TO DO: Select all lines with the string "from" in them, and copy those lines.
-- start --
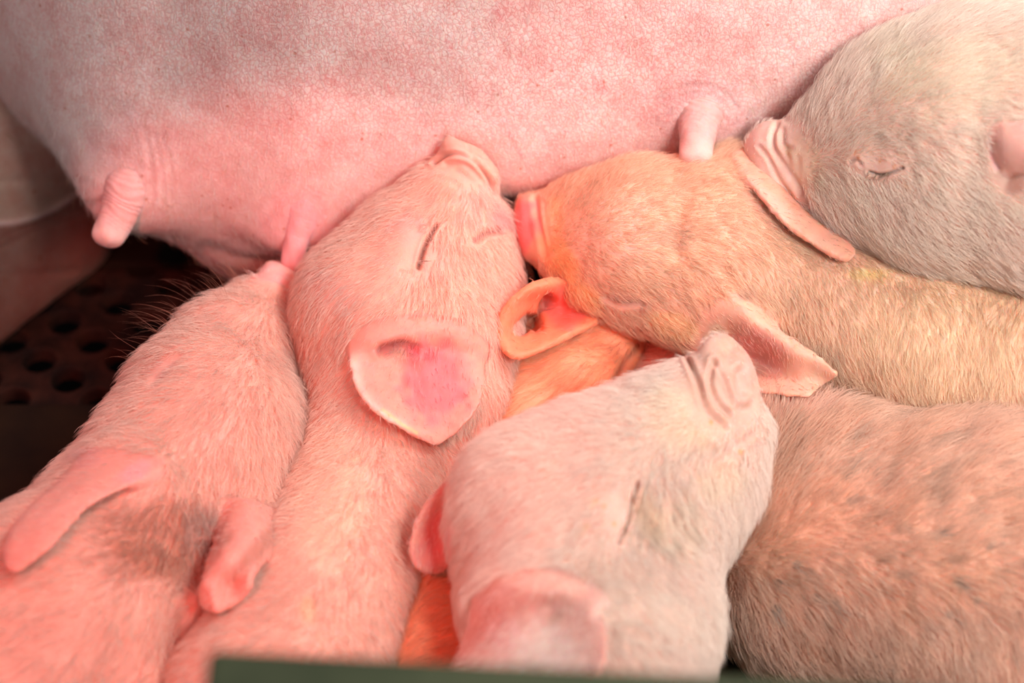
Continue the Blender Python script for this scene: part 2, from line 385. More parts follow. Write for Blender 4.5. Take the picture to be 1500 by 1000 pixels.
animal('A', name='piglet', cat='piglet', color=(.82, .47, .39),
  label='piglet seen from above beside the bare floor, brown patch on its nape',
  add=chain([(408, 410, -6.3, 26), (385, 455, -5.6, 50), (340, 520, -3.6, 88), (300, 600, -1.4, 118), (265, 690, 1.2, 138), (190, 800, 4.2, 150), (90, 920, 7, 190), (-60, 1120, 11.5, 200), (-180, 1280, 15.5, 160)], .02)
    + blob(330, 640, .2, 100, .03) + blob(330, 760, 3, 62, .02)
    + ell(265, 900, 8.2, 52, 34, 38, 20, .006)
    + chain([(424, 450, -5.0, 9), (430, 540, -3.6, 12), (430, 610, -2.4, 12), (430, 672, -1.4, 9)], .004)
    + chain([(160, 960, 9, 60), (230, 1080, 12, 50)], .01)
    + disc(414, 400, -6.6, (.35, .9, .25), 27, 10, 6, .006)
    + chain([(120, 700, 2.0, 30), (185, 668, 1.0, 26)], .012)
    + chain([(365, 765, 4.2, 30), (392, 745, 2.5, 26)], .014),
  ears=[dict(rows=[[(230, 692, .2), (222, 675, -.1), (195, 655, -.4), (160, 660, -.4), (130, 685, -.4)],
                   [(180, 712, .9), (160, 700, .6), (130, 690, .2), (105, 700, .0), (85, 718, -.2)],
                   [(128, 740, 1.5), (108, 730, 1.2), (82, 728, .8), (58, 738, .5), (42, 752, .2)],
                   [(74, 795, 1.5), (60, 788, 1.5), (42, 780, 1.2), (25, 785, 1.0), (12, 792, .9)],
                   [(28, 835, 1.2), (24, 836, 1.2), (20, 836, 1.2), (16, 834, 1.2), (12, 832, 1.1)]], k=.016, inner=1, tb=.0022, tr=.0014),
        dict(rows=[[(338, 748, 5.4, 0), (350, 740, 6.2, 0), (372, 742, 6.2, 0), (392, 756, 5.0, 0), (402, 775, 3.0, 0)],
                   [(322, 788, 7.2, 0), (336, 780, 8.2, 0), (358, 782, 9.0, 0), (382, 794, 8.8, 0), (396, 806, 7.6, 0)],
                   [(308, 832, 8.8, 0), (318, 824, 10.0, 0), (334, 822, 10.8, 0), (356, 828, 10.2, 0), (376, 826, 9.6, 0)],
                   [(298, 866, 10.0, 0), (304, 868, 11.2, 0), (320, 862, 10.8, 0), (340, 852, 9.9, 0), (364, 846, 10.7, 0)],
                   [(304, 888, 11.3, 0), (314, 893, 11.6, 0), (330, 889, 11.2, 0), (348, 878, 11.0, 0), (362, 862, 11.1, 0)]], inner=1, tb=.003, tr=.0022)],
  strokes=[([(378, 402), (400, 408), (422, 420)], 2.5, 1.0), ([(395, 398), (415, 402), (430, 408)], 2, .6), ([(290, 778), (320, 780)], 3, .9), ([(288, 797), (318, 798)], 3, .9),
           ([(225, 560), (240, 540), (262, 522)], 4, 1.0), ([(300, 870), (302, 905), (285, 925)], 6, 1.5)],
  paint=[('e', 235, 790, 95, 65, 12, (.54, .23, .16), .85), ('e', 300, 775, 35, 40, 0, (.45, .30, .27), .5), ('e', 240, 540, 22, 12, 40, (.70, .38, .34), .6),
         ('e', 130, 670, 22, 18, 30, (.70, .34, .32), .6), ('e', 200, 690, 30, 15, 30, (.72, .40, .44), .6), ('e', 380, 800, 14, 60, -40, (.4, .18, .14), .5), ('e', 400, 400, 30, 22, 0, (.9, .5, .48), .8)],
  flow=[(390, 440, 240), (340, 500, 235), (280, 560, 232), (330, 620, 250), (400, 620, 262), (260, 720, 225), (180, 780, 205), (60, 880, 215), (300, 800, 250), (120, 700, 225), (240, 920, 200), (150, 960, 220), (370, 700, 260)],
  fur=dict(count=30000, length=.0078, bare=[(408, 398, 30, 26)]))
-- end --
FINAL RESULT:
Continue the Blender Python script for this scene: part 2, from line 385. More parts follow. Write for Blender 4.5. Take the picture to be 1500 by 1000 pixels.
  label='piglet seen from above beside the bare floor, brown patch on its nape',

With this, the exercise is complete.